Also, to some of the other posters, lay off of Charles Dickens, he's awesome!
You just brought back my painful memory of being required to read that book. I've never been required to read a worse book for school than The Scarlet Letter. At least Shakespeare has humor, at least Dickens eventually has something good happen in the last twenty percent of his books, but Hawthorne had nothing that made me enjoy The Scarlet Letter. It was a book filled some of the most in-your-face symbolism, and it was very little story otherwise.

My English teacher tried to defend it as being revolutionary for the time -- for painting Hester as a character instead of identifying her as only an evil adulterer, for dealing with subjects like self-mutilation, self image, legalities, sin, adultery, and revenge, and for trying to give a new look at the culture of pre-Salem Witch Trials Boston. Apparently it was one of the few American books that became popular in Europe during the ninteenth century.

Okay, kind of sounds like The Crucible, which is a great American classic.

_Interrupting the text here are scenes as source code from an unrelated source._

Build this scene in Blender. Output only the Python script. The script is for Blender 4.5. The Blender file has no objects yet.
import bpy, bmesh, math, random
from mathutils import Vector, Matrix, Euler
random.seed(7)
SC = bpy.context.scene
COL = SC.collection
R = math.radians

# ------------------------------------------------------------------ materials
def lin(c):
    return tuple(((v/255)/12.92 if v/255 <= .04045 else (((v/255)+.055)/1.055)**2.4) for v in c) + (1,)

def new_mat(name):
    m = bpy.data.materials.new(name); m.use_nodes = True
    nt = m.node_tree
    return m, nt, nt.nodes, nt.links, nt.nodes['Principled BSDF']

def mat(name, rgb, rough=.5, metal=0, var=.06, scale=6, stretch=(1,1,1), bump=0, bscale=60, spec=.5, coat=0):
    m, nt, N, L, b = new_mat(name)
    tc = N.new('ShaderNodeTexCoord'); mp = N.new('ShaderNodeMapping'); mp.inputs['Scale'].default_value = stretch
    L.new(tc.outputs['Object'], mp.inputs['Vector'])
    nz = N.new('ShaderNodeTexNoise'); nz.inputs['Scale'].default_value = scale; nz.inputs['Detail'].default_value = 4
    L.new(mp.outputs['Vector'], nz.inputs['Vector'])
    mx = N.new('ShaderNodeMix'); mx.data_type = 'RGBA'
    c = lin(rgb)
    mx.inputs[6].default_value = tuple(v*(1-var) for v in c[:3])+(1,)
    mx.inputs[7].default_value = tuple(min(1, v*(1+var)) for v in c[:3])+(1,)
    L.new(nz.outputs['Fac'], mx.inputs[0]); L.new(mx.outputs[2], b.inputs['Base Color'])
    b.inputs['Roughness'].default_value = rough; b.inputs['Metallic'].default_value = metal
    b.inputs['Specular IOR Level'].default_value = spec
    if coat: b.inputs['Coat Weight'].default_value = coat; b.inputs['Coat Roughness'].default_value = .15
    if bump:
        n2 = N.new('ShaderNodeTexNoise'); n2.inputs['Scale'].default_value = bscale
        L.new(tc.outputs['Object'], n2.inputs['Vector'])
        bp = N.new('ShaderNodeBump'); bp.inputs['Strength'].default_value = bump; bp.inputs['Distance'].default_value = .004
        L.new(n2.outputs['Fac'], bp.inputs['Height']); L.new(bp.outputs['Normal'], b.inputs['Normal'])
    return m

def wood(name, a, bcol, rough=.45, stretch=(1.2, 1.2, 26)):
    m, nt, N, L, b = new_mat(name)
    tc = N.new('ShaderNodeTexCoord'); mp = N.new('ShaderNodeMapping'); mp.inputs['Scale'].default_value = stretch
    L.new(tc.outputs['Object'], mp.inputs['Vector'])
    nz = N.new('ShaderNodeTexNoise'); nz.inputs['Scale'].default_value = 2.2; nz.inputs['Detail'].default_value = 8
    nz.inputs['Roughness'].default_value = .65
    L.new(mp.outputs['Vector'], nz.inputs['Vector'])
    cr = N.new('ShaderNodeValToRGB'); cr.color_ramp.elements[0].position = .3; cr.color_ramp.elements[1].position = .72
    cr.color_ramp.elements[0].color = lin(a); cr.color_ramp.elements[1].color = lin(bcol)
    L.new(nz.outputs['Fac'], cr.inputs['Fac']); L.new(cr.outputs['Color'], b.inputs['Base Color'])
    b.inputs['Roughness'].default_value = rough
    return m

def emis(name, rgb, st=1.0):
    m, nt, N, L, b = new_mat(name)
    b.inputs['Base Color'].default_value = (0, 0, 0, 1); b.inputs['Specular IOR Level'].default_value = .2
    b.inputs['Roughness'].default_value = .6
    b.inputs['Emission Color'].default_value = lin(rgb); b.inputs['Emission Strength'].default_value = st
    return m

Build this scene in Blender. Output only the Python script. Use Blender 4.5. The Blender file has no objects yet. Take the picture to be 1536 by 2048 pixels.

It's just freaking bad though. I wonder if at any point, Hawthorne handed a draft to a friend, and the friend said, "You know, every bit of symbolism and subtle messages is actually a lot more profound and in the your face than the actual story ever is."

I think I quite nicely summed up The Scarlet Letter, actually -- it's Hawthorne forcing his symbolism and underlying messages at the reader, and I guess there's a story in the book too.

And the book is incredibly easy to predict, too. So much of the book is skirting around the identity of Hester's adulterer. The book is always hinting about Dimmesdale, the town minister, being the adulterer. And it's some in your face hinting too -- Hester's child creating this immediate connection on a glimpse Dimmesdale, Dimmesdale being blatant about being torn with grief every time he sees Hester, nature bending over backwards to show this connection between Hester and Dimmesdale (a shooting star in the sky of their reunion the shape of the scarlet letter, how subtle of Hawthorne), Hester's old husband suspecting Dimmesdale of being the adulterer, Dimmesdale eventually going crazy with his teaching of piety and monogamy -- and do you know what the twist is? The twist at the end of the book?

That Dimmesdale actually was Hester's adulterer.

No fucking shit. There's no Clue-style "there are three people who could've done it and you have to figure which one did it", the suspect was Dimmesdale and nobody else. And Hawthorne is so smug and dramatic with the reveal too, like he hadn't made it pissing obvious the entire book, as though he hadn't taken entire chapters of the book to describe these 'abnormalities in nature' on how Dimmesdale is the adulterer.

It's just a bad book. I am so angry that it is considered a timeless classic comparable with Arthur Miller's or John Steinbeck's books.